> Exercise task:
Starting at the first line of the data, print each line verbatim up to and including the line bearing "def rgb(r, g, b): return", omitting pictures.

> Supplied information:
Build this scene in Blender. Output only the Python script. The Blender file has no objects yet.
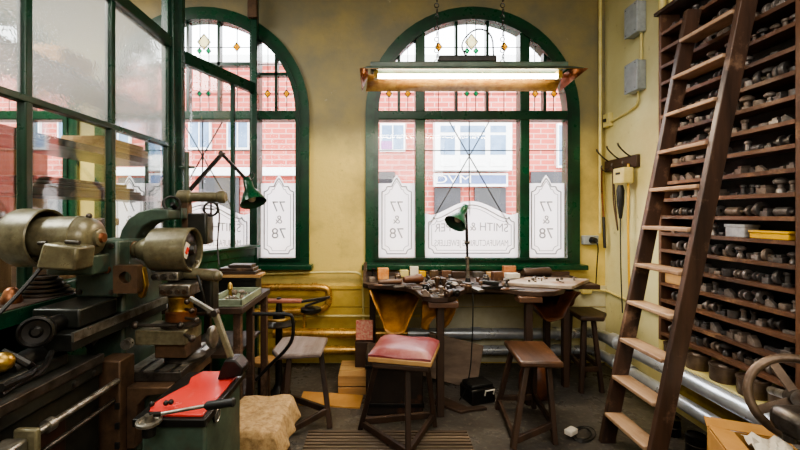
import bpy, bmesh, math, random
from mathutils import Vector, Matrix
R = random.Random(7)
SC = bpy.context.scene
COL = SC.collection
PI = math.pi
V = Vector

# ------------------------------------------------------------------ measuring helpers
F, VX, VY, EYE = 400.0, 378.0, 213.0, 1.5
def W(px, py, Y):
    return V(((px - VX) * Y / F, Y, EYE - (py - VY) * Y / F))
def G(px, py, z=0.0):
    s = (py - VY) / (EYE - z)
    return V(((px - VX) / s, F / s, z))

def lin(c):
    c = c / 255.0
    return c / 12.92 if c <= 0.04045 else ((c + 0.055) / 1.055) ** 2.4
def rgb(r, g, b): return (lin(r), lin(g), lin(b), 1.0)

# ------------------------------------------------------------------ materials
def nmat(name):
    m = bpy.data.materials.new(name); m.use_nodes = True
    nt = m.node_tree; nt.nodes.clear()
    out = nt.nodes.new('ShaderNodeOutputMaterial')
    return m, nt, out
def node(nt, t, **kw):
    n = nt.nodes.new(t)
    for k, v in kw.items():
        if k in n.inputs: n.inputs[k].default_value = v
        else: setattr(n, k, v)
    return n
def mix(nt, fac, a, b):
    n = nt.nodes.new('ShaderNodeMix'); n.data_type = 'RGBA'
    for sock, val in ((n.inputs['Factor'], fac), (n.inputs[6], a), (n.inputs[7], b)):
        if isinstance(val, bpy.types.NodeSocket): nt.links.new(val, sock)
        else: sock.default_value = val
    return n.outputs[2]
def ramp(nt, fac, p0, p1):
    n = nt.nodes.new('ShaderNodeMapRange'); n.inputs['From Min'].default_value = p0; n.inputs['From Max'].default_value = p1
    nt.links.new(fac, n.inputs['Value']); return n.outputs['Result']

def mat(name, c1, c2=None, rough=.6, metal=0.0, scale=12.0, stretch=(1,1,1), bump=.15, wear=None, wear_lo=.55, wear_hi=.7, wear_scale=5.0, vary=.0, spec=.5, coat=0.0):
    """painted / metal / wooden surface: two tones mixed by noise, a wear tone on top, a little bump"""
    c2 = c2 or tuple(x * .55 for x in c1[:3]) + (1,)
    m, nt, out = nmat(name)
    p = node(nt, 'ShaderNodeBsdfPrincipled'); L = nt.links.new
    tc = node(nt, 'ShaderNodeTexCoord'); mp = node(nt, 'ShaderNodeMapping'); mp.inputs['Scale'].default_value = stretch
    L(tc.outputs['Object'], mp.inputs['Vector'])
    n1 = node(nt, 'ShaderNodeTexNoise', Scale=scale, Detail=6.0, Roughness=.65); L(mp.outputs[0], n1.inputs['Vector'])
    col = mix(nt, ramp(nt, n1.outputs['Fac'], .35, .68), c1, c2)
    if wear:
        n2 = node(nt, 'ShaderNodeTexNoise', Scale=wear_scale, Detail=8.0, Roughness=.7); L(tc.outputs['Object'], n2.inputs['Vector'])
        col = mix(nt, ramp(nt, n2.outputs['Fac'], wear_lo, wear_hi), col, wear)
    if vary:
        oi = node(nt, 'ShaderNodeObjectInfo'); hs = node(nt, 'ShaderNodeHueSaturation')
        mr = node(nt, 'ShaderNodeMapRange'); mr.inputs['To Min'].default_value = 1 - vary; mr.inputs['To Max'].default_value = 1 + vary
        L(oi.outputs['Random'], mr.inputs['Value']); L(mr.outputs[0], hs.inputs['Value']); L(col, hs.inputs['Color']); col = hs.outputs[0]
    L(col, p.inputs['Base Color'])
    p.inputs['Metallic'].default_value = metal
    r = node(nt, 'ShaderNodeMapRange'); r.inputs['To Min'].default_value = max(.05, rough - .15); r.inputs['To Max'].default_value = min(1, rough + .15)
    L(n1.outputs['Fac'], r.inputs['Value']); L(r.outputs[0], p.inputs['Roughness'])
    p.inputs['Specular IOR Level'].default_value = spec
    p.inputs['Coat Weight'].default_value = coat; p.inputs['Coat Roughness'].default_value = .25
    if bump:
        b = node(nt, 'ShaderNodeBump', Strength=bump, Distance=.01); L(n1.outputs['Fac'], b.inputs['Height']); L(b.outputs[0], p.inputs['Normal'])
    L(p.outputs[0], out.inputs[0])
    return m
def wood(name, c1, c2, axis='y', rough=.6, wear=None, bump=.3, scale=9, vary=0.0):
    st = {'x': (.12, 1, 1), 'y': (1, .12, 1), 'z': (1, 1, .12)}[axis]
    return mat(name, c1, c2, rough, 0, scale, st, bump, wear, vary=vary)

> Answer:
Build this scene in Blender. Output only the Python script. The Blender file has no objects yet.
import bpy, bmesh, math, random
from mathutils import Vector, Matrix
R = random.Random(7)
SC = bpy.context.scene
COL = SC.collection
PI = math.pi
V = Vector

# ------------------------------------------------------------------ measuring helpers
F, VX, VY, EYE = 400.0, 378.0, 213.0, 1.5
def W(px, py, Y):
    return V(((px - VX) * Y / F, Y, EYE - (py - VY) * Y / F))
def G(px, py, z=0.0):
    s = (py - VY) / (EYE - z)
    return V(((px - VX) / s, F / s, z))

def lin(c):
    c = c / 255.0
    return c / 12.92 if c <= 0.04045 else ((c + 0.055) / 1.055) ** 2.4
def rgb(r, g, b): return (lin(r), lin(g), lin(b), 1.0)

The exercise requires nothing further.